Data la sua durata esigua (circa un’oretta) e l’atmosfera davvero ben riuscita, tutto questo non porta alla noia, nonostante ciò è un peccato vedere un’idea simile parzialmente sprecata. Sia chiaro: Lydia piacerà sicuramente a tutti coloro che apprezzano le esperienze incentrate sulla narrazione o che vogliono semplicemente godere di una storia molto interessante. Nondimeno, per quanto il titolo sia apprezzabile, non si possono ignorare i suoi piccoli difetti.
Alice nel paese degli orrori
Il comparto tecnico di Lydia si difende bene, grazie a dei disegni ben fatti e a dei giochi di luce davvero ben congegnati. L’unico, piccolo, difetto è costituito dalle animazioni approssimative.

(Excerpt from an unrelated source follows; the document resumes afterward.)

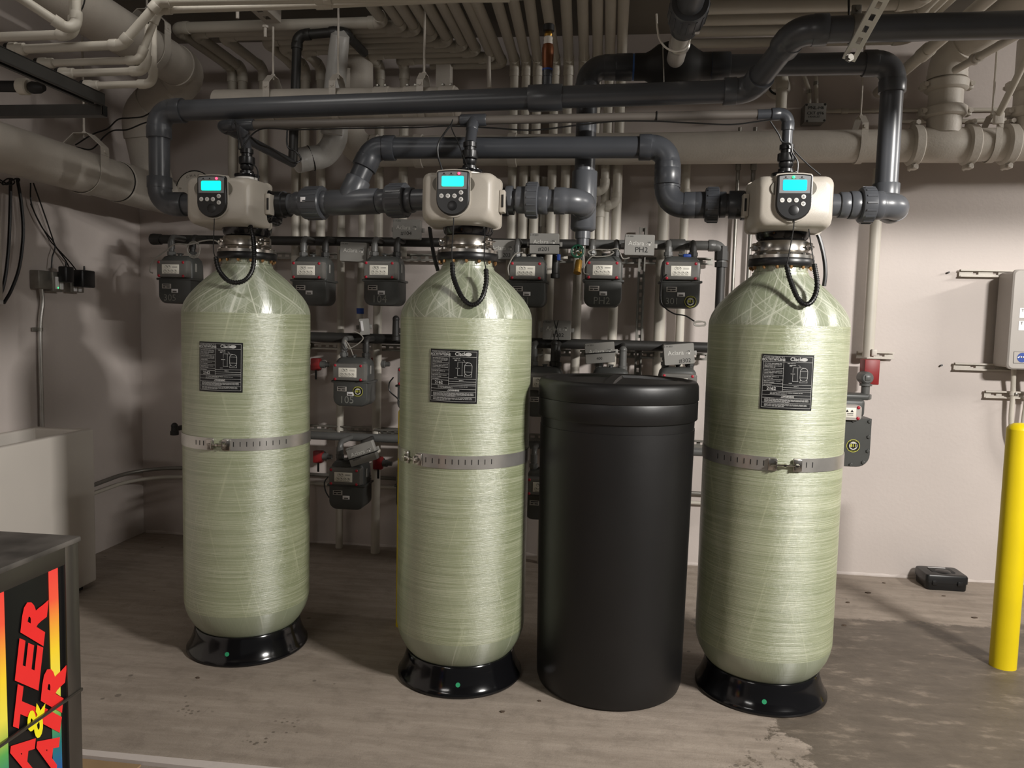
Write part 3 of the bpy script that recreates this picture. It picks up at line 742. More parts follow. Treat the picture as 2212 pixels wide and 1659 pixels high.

La componente puramente artistica del titolo, invece, è eccezionale, e può vantare un’atmosfera cupa, delineata da colori spenti e da allegorie continue. Le ambientazioni surreali e spaventose, in realtà, mostrano chiaramente il punto di vista della bambina, dando modo di capire perfettamente cosa stia provando. In una scena, ad esempio, Lydia andrà nella festa al piano di sotto, piena di gente ubrica. Qui le persone sono rappresentate come figure spettrali e mostruose, esattamente come le vede la protagonista.
Il comparto sonoro del gioco è eccellente, grazie a dei piccoli dettagli che rendono tutto migliore. L’audio è ovattato in alcuni punti in base alla nostra prospettiva e i personaggi parlano con versi senza significato che, però, aiutano a capire nuovamente il punto di vista della bambina.